You know the whole “effect” thing. It is all about how things are put, less about what things really are. Its more about the gift wrap than about the gift. More to do with the fanfare, and less about the intention; all about quantity, not much about quality,  and all that.

For the past few months, one of my responsibilities at work includes contacting the Management folk at Colleges and B-Schools and introducing them to the SAP uAcademy courses, which are an innovative way of enabling students to gain working knowledge of SAP by way of a Learning Management System, an online Audio-Visual module, whereby students can take the course at their own pace, re-work topics, and they can have queries immediately answered by SAP’s support team by way of call, email, chat or video chat. And all this at a heavy discount to the SAP courses available at Training Centres.

Anyway, a part of this task involves me looking up college websites, identifying the right person to contact.
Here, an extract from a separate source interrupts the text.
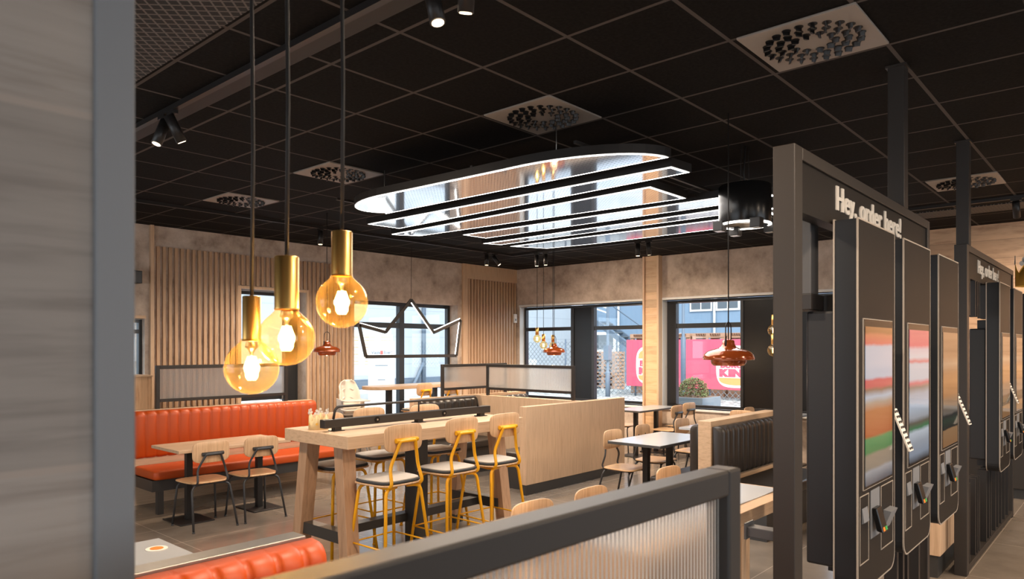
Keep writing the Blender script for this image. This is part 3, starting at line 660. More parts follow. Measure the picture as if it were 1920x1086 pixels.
# ---- globe pendants
def globe_pendant(u, d, zc, R, socket_r, socket_h, smat, label, watts):
    rr = (u-960)/F_PX*d
    x = d*math.cos(YAW)+rr*math.sin(YAW); y = d*math.sin(YAW)-rr*math.cos(YAW)
    t = thing('globe_pendant_lamp', label, 'pendant lamp', (x, y, zc), 0, 'amber globe pendants in the foreground')
    zt = R*1.06
    prof = [(R*math.sin(R_(a)), -R*math.cos(R_(a))) for a in range(0, 146, 6)]
    prof = [(max(.0003, r), z) for r, z in prof] + [(R*.50, R*.90), (R*.42, R*.985), (R*.385, R*1.10)]
    MB().lathe(prof, n=48).build('glass_globe', 'amber_glass', t)
    zs = R*1.08
    MB().lathe([(R*.42, zs-.004), (socket_r*1.02, zs-.004), (socket_r*1.02, zs), (socket_r, zs+.002), (socket_r, zs+socket_h-.002), (socket_r-.002, zs+socket_h), (.006, zs+socket_h)], n=40).build('socket_sleeve', smat, t)
    MB().lathe([(R*.2, zs-.006), (R*.24, R*.78), (R*.14, R*.70), (.004, R*.55), (.004, -R*.2)], n=14).build('stem', 'silver', t)
    f = MB()
    for k in range(8):
        a = 2*PI*k/8; c_, s_ = math.cos(a), math.sin(a)
        f.tube([(c_*R*.12, s_*R*.12, R*.42), (c_*R*.20, s_*R*.20, R*.2), (c_*R*.20, s_*R*.20, -R*.32), (c_*R*.12, s_*R*.12, -R*.45)], R*.038, 6)
    f.build('filament', 'filament', t)
    MB().tube([(0, 0, zs+socket_h-.01), (0.004, 0, zs+socket_h+.35), (-.004, .002, HC-zc-.3), (0, 0, HC-zc)], .0048, 8).build('cord', 'cord_black', t)
    MB().lathe([(.05, HC-zc), (.05, HC-zc-.02), (.005, HC-zc-.025)], n=20).build('ceiling_rose', 'black_metal', t)
    ld = bpy.data.lights.new('bulb', 'POINT'); ld.energy = watts; ld.shadow_soft_size = .02; ld.color = (1, .6, .28)
    lo = bpy.data.objects.new('bulb_light', ld); COL.objects.link(lo); lo.parent = t
    return t
def zpx(v, d): return 1.74-(v-651.4)/F_PX*d
globe_pendant(641, 1.73, zpx(567, 1.73), .0625, .025, .105, 'brass', 'right hand amber globe lamp, highest of the three, gold sleeve', 6)
globe_pendant(537.5, 1.62, zpx(634, 1.62), .0630, .027, .118, 'brass', 'middle amber globe lamp, largest, in front of the left one', 6)
globe_pendant(472, 1.72, zpx(690, 1.72), .0640, .0215, .105, 'brass', 'left amber globe lamp, lowest of the three', 6)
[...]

A Vice Chancellor (VC) or Chairman, and in many cases, the Director or Dean.

I had a list of colleges that I started tackling one by one. The first few calls felt like I was speaking to the gatekeeper to heaven. Whose only job was to make it nearly impossible to reach the VC or President. I heard every reason from ‘he is traveling’, ‘not in town’, ‘not at his desk’ to more direct ‘no one can speak directly with him’ and so on. Schools, and I thought these folks were supposed to be a little more approachable. I have not had even half the trouble speaking and meeting General Managers and Directors at companies. And here I was, struggling to meet people at colleges.

Then, one Saturday, a few days and many calls later, I called a college on the number given on their ‘Contact Us’ page. And to my surprise, the Director answered! (‘Wha.!’, I’d say to myself, just praying it wasn’t a prank by a bored peon looking for a kick out of his otherwise mundane routine).

As I kept working on my list, I got to some colleges which had mobile numbers listed under ‘Contact Us’, which belonged to Directors or Dean’s. A refreshing change from the otherwise fortress some institutes had around their heads.

And today, when I was almost at the end of my list, I call a college and asked only for the Director’s email id (no, couldn’t find any direct lines, and I was way too bored to request a direct word with the Director), saying I will first email him and then call to speak with him, and the generous person at the other end says ‘Hold on, I’ll connect you to him, you could speak to him directly’.

The more you want something done, people seem to make it that much tougher. When you don’t care, they’ll give you that extra push up the hill. Humans, never cease to amaze.